[Lines of data]

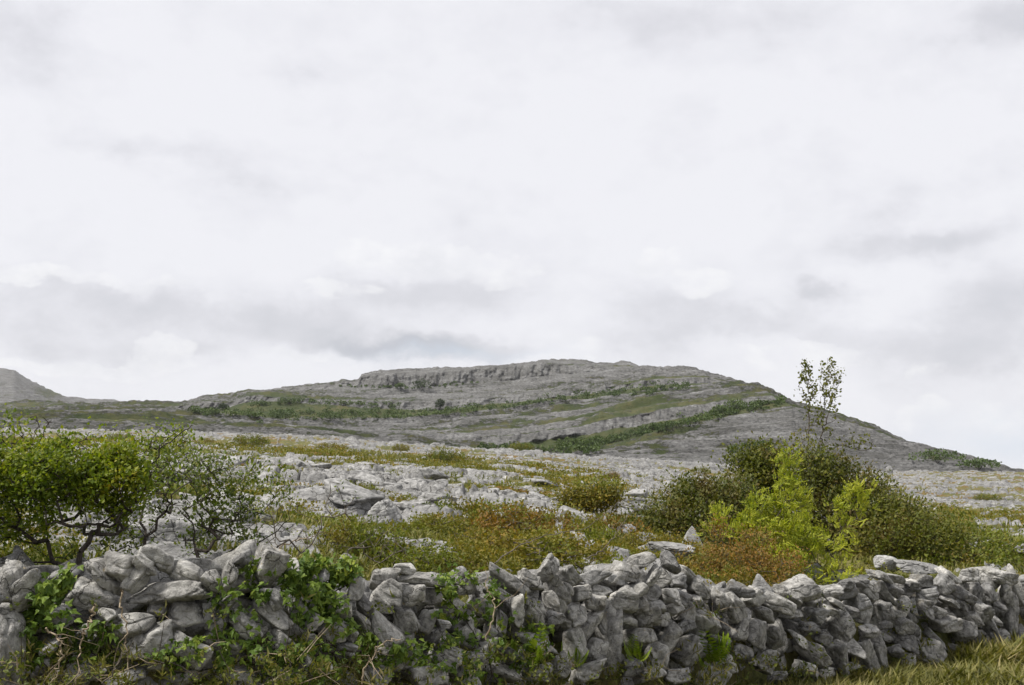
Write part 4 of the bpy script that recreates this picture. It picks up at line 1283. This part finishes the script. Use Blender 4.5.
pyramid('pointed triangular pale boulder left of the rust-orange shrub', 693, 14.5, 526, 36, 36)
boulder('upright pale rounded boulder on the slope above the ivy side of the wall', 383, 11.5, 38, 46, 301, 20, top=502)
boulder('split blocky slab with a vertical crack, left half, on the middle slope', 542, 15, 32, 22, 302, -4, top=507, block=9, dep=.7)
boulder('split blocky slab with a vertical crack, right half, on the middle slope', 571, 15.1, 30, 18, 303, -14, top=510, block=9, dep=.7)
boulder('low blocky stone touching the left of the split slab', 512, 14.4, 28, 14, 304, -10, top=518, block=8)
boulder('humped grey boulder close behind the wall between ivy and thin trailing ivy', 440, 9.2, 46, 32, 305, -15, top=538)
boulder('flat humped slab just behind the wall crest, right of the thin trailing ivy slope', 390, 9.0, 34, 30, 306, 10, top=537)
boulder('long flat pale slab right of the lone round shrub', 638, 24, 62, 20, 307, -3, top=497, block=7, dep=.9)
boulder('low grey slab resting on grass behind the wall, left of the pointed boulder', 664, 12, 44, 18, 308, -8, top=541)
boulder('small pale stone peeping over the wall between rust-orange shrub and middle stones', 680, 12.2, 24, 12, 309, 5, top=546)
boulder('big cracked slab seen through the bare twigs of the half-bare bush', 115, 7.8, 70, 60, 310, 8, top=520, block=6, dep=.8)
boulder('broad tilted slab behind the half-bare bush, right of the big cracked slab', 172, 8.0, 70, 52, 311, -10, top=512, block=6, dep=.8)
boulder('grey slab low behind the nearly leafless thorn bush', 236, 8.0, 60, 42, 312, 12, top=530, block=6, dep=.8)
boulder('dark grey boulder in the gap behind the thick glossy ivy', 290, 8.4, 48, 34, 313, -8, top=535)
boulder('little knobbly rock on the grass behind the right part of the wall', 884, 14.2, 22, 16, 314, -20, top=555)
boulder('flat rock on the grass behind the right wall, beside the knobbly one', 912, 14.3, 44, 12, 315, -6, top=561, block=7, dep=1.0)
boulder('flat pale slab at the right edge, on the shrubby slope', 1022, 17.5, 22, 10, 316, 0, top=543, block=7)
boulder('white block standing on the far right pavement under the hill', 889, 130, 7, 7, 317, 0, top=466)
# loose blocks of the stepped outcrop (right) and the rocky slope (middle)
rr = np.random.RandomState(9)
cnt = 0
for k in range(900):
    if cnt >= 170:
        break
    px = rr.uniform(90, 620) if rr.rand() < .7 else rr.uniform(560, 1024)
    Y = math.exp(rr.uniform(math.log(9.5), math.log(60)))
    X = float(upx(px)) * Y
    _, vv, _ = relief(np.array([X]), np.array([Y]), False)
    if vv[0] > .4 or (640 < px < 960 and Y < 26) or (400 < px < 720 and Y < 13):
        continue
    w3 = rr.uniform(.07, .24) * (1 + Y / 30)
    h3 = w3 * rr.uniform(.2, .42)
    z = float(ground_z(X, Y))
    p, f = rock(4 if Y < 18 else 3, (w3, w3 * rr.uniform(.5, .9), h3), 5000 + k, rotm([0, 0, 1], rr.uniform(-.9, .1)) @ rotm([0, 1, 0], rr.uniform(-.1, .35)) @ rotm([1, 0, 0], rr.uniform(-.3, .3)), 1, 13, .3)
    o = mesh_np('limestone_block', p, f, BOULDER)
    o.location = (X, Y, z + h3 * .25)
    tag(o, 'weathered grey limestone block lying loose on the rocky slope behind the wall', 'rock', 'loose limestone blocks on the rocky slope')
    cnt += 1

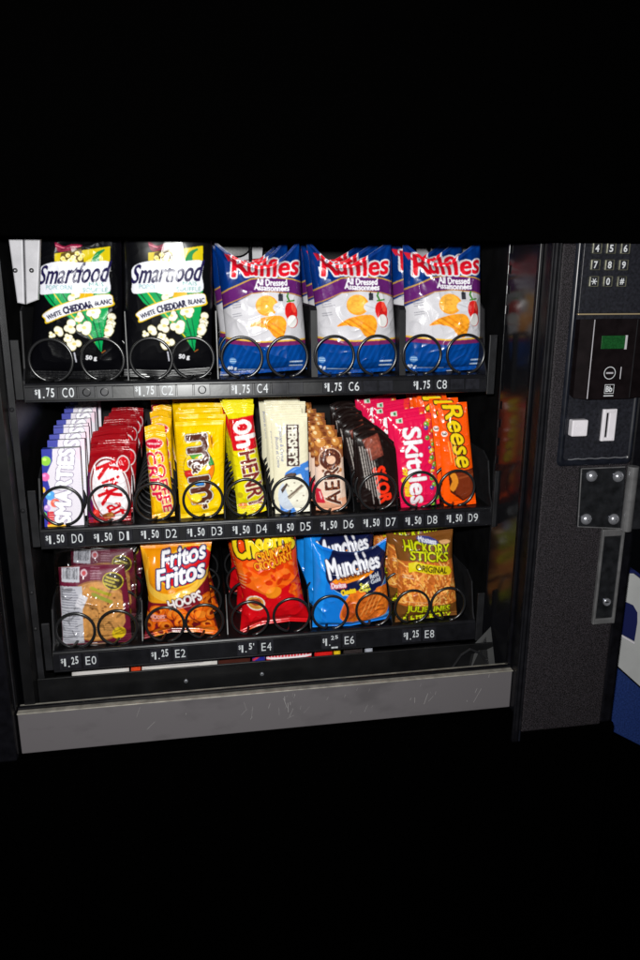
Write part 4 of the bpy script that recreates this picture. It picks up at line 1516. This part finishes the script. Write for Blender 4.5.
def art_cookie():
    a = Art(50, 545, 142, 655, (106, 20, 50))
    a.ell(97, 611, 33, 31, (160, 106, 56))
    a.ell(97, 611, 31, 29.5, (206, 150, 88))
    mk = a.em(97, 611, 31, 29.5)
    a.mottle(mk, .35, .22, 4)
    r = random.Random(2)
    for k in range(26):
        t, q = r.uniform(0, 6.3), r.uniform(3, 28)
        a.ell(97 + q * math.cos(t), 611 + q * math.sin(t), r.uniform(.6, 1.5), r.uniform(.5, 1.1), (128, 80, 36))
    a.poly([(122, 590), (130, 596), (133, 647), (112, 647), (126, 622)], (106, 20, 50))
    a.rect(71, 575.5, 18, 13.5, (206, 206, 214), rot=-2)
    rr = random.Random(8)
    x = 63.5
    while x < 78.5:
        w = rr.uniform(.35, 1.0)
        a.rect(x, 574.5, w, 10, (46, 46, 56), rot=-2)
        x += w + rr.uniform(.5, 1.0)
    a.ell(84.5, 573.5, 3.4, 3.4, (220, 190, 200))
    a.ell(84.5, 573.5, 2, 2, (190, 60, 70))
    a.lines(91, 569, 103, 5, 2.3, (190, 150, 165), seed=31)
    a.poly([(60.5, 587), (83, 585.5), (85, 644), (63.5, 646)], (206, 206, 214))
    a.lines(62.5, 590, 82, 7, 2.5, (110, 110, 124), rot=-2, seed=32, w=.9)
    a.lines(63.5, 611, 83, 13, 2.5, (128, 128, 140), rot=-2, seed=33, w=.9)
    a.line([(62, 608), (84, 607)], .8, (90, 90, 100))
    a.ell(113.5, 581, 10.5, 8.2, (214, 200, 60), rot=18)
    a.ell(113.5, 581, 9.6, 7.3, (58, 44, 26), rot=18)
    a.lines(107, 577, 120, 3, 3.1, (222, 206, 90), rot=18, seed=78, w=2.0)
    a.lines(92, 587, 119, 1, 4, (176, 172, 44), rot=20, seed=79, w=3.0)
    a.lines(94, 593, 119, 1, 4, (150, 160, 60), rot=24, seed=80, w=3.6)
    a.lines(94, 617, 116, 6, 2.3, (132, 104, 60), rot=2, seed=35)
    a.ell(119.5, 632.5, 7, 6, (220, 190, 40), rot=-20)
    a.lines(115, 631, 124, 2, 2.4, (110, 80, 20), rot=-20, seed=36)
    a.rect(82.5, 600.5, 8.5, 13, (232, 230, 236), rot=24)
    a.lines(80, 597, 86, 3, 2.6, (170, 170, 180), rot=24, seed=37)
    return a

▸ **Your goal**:
Drop the pictures and reproduce the rest of the entries above exactly.

▸ **Exercise output**:
Write part 4 of the bpy script that recreates this picture. It picks up at line 1283. This part finishes the script. Use Blender 4.5.
pyramid('pointed triangular pale boulder left of the rust-orange shrub', 693, 14.5, 526, 36, 36)
boulder('upright pale rounded boulder on the slope above the ivy side of the wall', 383, 11.5, 38, 46, 301, 20, top=502)
boulder('split blocky slab with a vertical crack, left half, on the middle slope', 542, 15, 32, 22, 302, -4, top=507, block=9, dep=.7)
boulder('split blocky slab with a vertical crack, right half, on the middle slope', 571, 15.1, 30, 18, 303, -14, top=510, block=9, dep=.7)
boulder('low blocky stone touching the left of the split slab', 512, 14.4, 28, 14, 304, -10, top=518, block=8)
boulder('humped grey boulder close behind the wall between ivy and thin trailing ivy', 440, 9.2, 46, 32, 305, -15, top=538)
boulder('flat humped slab just behind the wall crest, right of the thin trailing ivy slope', 390, 9.0, 34, 30, 306, 10, top=537)
boulder('long flat pale slab right of the lone round shrub', 638, 24, 62, 20, 307, -3, top=497, block=7, dep=.9)
boulder('low grey slab resting on grass behind the wall, left of the pointed boulder', 664, 12, 44, 18, 308, -8, top=541)
boulder('small pale stone peeping over the wall between rust-orange shrub and middle stones', 680, 12.2, 24, 12, 309, 5, top=546)
boulder('big cracked slab seen through the bare twigs of the half-bare bush', 115, 7.8, 70, 60, 310, 8, top=520, block=6, dep=.8)
boulder('broad tilted slab behind the half-bare bush, right of the big cracked slab', 172, 8.0, 70, 52, 311, -10, top=512, block=6, dep=.8)
boulder('grey slab low behind the nearly leafless thorn bush', 236, 8.0, 60, 42, 312, 12, top=530, block=6, dep=.8)
boulder('dark grey boulder in the gap behind the thick glossy ivy', 290, 8.4, 48, 34, 313, -8, top=535)
boulder('little knobbly rock on the grass behind the right part of the wall', 884, 14.2, 22, 16, 314, -20, top=555)
boulder('flat rock on the grass behind the right wall, beside the knobbly one', 912, 14.3, 44, 12, 315, -6, top=561, block=7, dep=1.0)
boulder('flat pale slab at the right edge, on the shrubby slope', 1022, 17.5, 22, 10, 316, 0, top=543, block=7)
boulder('white block standing on the far right pavement under the hill', 889, 130, 7, 7, 317, 0, top=466)
# loose blocks of the stepped outcrop (right) and the rocky slope (middle)
rr = np.random.RandomState(9)
cnt = 0
for k in range(900):
    if cnt >= 170:
        break
    px = rr.uniform(90, 620) if rr.rand() < .7 else rr.uniform(560, 1024)
    Y = math.exp(rr.uniform(math.log(9.5), math.log(60)))
    X = float(upx(px)) * Y
    _, vv, _ = relief(np.array([X]), np.array([Y]), False)
    if vv[0] > .4 or (640 < px < 960 and Y < 26) or (400 < px < 720 and Y < 13):
        continue
    w3 = rr.uniform(.07, .24) * (1 + Y / 30)
    h3 = w3 * rr.uniform(.2, .42)
    z = float(ground_z(X, Y))
    p, f = rock(4 if Y < 18 else 3, (w3, w3 * rr.uniform(.5, .9), h3), 5000 + k, rotm([0, 0, 1], rr.uniform(-.9, .1)) @ rotm([0, 1, 0], rr.uniform(-.1, .35)) @ rotm([1, 0, 0], rr.uniform(-.3, .3)), 1, 13, .3)
    o = mesh_np('limestone_block', p, f, BOULDER)
    o.location = (X, Y, z + h3 * .25)
    tag(o, 'weathered grey limestone block lying loose on the rocky slope behind the wall', 'rock', 'loose limestone blocks on the rocky slope')
    cnt += 1

Write part 4 of the bpy script that recreates this picture. It picks up at line 1516. This part finishes the script. Write for Blender 4.5.
def art_cookie():
    a = Art(50, 545, 142, 655, (106, 20, 50))
    a.ell(97, 611, 33, 31, (160, 106, 56))
    a.ell(97, 611, 31, 29.5, (206, 150, 88))
    mk = a.em(97, 611, 31, 29.5)
    a.mottle(mk, .35, .22, 4)
    r = random.Random(2)
    for k in range(26):
        t, q = r.uniform(0, 6.3), r.uniform(3, 28)
        a.ell(97 + q * math.cos(t), 611 + q * math.sin(t), r.uniform(.6, 1.5), r.uniform(.5, 1.1), (128, 80, 36))
    a.poly([(122, 590), (130, 596), (133, 647), (112, 647), (126, 622)], (106, 20, 50))
    a.rect(71, 575.5, 18, 13.5, (206, 206, 214), rot=-2)
    rr = random.Random(8)
    x = 63.5
    while x < 78.5:
        w = rr.uniform(.35, 1.0)
        a.rect(x, 574.5, w, 10, (46, 46, 56), rot=-2)
        x += w + rr.uniform(.5, 1.0)
    a.ell(84.5, 573.5, 3.4, 3.4, (220, 190, 200))
    a.ell(84.5, 573.5, 2, 2, (190, 60, 70))
    a.lines(91, 569, 103, 5, 2.3, (190, 150, 165), seed=31)
    a.poly([(60.5, 587), (83, 585.5), (85, 644), (63.5, 646)], (206, 206, 214))
    a.lines(62.5, 590, 82, 7, 2.5, (110, 110, 124), rot=-2, seed=32, w=.9)
    a.lines(63.5, 611, 83, 13, 2.5, (128, 128, 140), rot=-2, seed=33, w=.9)
    a.line([(62, 608), (84, 607)], .8, (90, 90, 100))
    a.ell(113.5, 581, 10.5, 8.2, (214, 200, 60), rot=18)
    a.ell(113.5, 581, 9.6, 7.3, (58, 44, 26), rot=18)
    a.lines(107, 577, 120, 3, 3.1, (222, 206, 90), rot=18, seed=78, w=2.0)
    a.lines(92, 587, 119, 1, 4, (176, 172, 44), rot=20, seed=79, w=3.0)
    a.lines(94, 593, 119, 1, 4, (150, 160, 60), rot=24, seed=80, w=3.6)
    a.lines(94, 617, 116, 6, 2.3, (132, 104, 60), rot=2, seed=35)
    a.ell(119.5, 632.5, 7, 6, (220, 190, 40), rot=-20)
    a.lines(115, 631, 124, 2, 2.4, (110, 80, 20), rot=-20, seed=36)
    a.rect(82.5, 600.5, 8.5, 13, (232, 230, 236), rot=24)
    a.lines(80, 597, 86, 3, 2.6, (170, 170, 180), rot=24, seed=37)
    return a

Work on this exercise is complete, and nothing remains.